I worked as a railroad brakeman from 1979 to 1984. I was there long enough that my seniority level was in the middle of the pack about halfway through my tenure. I could hold down some jobs without getting bumped by higher-seniority guys, at least for a while, but some popular jobs I could never bid on and win, because they would usually be won by somebody with higher seniority.
One time, for a period of a number of months, I was able to hold down a pool crew job, however, I was the youngest seniority-wise of the two brakemen on the job. Seniority convention was that the senior brakeman got to choose whether he wanted to work the head end (locomotive) or the rear end (caboose), so I usually worked the locomotive. However, if the senior brakeman was on personal, sick, or vacation leave, the junior brakeman could pick which end he would work, regardless of the seniority of the extra brakeman sent to protect the senior brakeman's job.
One day, my crew was deadheaded by van to a midpoint station to run a train back to our home terminal. We had an extra brakeman (off the extra board) senior to me, so that meant I got to choose which end to work. Normally, a brakeman would choose the rear end because that was safer and easier work. As we were waiting around on the station platform to make the exchange with the crew that was bringing the train into town, I could tell by the talk between the extra brakeman and the conductor, that the extra brakeman thought he would be working the caboose. He was senior to me, and I had already been working for several years, so how he didn't know this seniority rule is hard to explain.

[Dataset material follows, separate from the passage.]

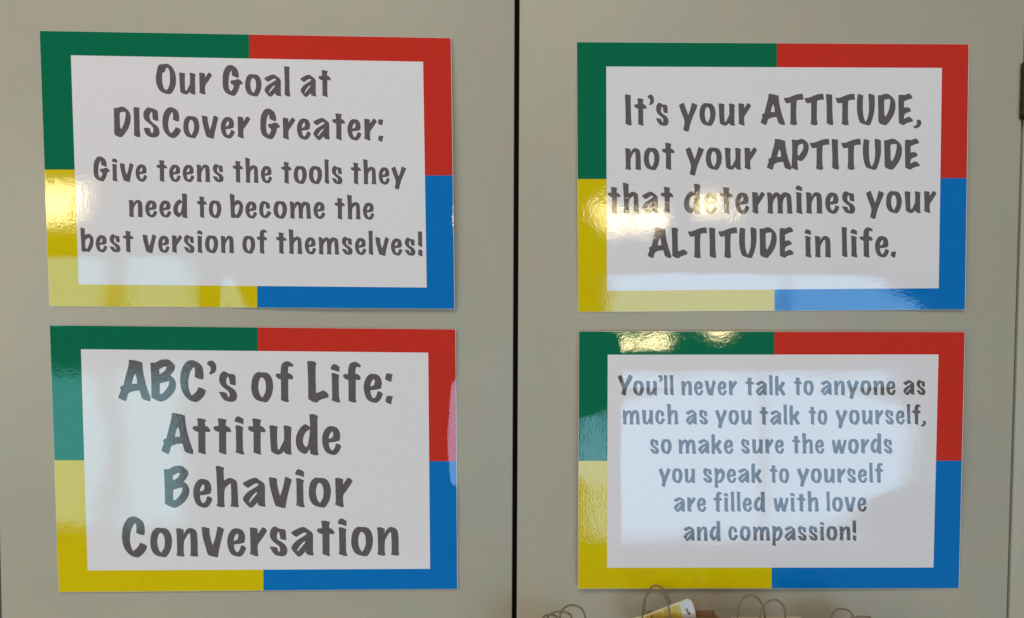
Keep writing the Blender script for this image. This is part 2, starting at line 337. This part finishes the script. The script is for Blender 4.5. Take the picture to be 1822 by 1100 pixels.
# ------------------------------------------------------------------ posters
def sm(a, b, x):
    t = np.clip((x-a)/(b-a), 0, 1); return t*t*(3-2*t)
def ism(a, b, x):
    """running integral of sm(a, b, .)"""
    t = np.clip((x-a)/(b-a), 0, 1)
    return (b-a)*(t**3-t**4/2) + np.maximum(x-b, 0)
def waves(seed, amp=0.0028):
    r = random.Random(seed); ws = []
    for k in range(9):
        lam = r.uniform(90, 330); th = r.uniform(0, math.pi); ws.append((math.cos(th)*2*math.pi/lam, math.sin(th)*2*math.pi/lam, r.uniform(0, 6.28), amp*lam/6.28*r.uniform(.4, 1)))
    def f(x, y):
        h = 0
        for a, b, p, m in ws: h = h+m*np.sin(a*x+b*y+p)
        return h
    return f
wTL, wBL, wTR, wBR = waves(3), waves(11), waves(5), waves(8, 0.0014)
# how each laminated sheet bellies and curls off the door (all lengths in photograph pixels, about 0.64 mm)
def fade(a, b, x):
    """height whose slope is 1 before a and eases to 0 at b"""
    return x - ism(a, b, x) - (a+b)/2
def h_TL(x, y):
    h = wTL(x, y) + 0.030*(fade(230, 330, y))
    h = h - 0.092*ism(425, 462, y)*(1-0.75*sm(330, 620, x))
    h = h - 1.1*np.exp(-((x-392)/22)**2-((y-540)/45)**2)
    h = h - 0.135*ism(796, 806, x)
    return h
def h_BL(x, y):
    h = wBL(x, y)
    w = sm(640, 690, y)*(1-sm(850, 900, y))
    h = h - 0.155*ism(783, 806, x+4*np.sin(y/40+1))*w - 0.15*ism(798, 810, x)*sm(930, 960, y)*(1-0.6*sm(1000, 1040, y))
    h = h + 0.026*fade(590, 650, y)*+ 1.2*np.exp(-((y-585)/12)**2-((x-100)/26)**2)
    return h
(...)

I probably should have brought it up with him on the spot, and stated that I was going to work the caboose, but I didn't. Here's what I did instead: The train was being brought up to the station by the inbound crew, and we were going to do a running exchange, i.e., the train would not stop, only slow down enough where everybody could get safely off and on. I saw where the extra brakeman had stationed himself to board the caboose, so I stationed myself about 50 feet down the platform closer to the direction the train was coming from. When the locomotive came by me, I let it go by, and did not get on. I turned my head towards the extra brakeman, and I could see that he was totally confused by my not boarding the locomotive. I added one more ingredient: Just before the locomotive steps got even with him, I said, "You'd better get on." He got on the locomotive, and I ended up boarding the caboose as was my right.
When we got to our home terminal about five hours later and were boarding the van to go to the yard, I overheard the extra brakeman asking the conductor about what I had done, and the conductor backed me up by stating that that was the way seniority worked on freight trains between a job's regular brakeman and an extra brakeman. The extra brakeman was a nice guy, and didn't raise a fuss, but I still wonder how he went through at least three years of work and never came across a situation where that seniority convention came into play.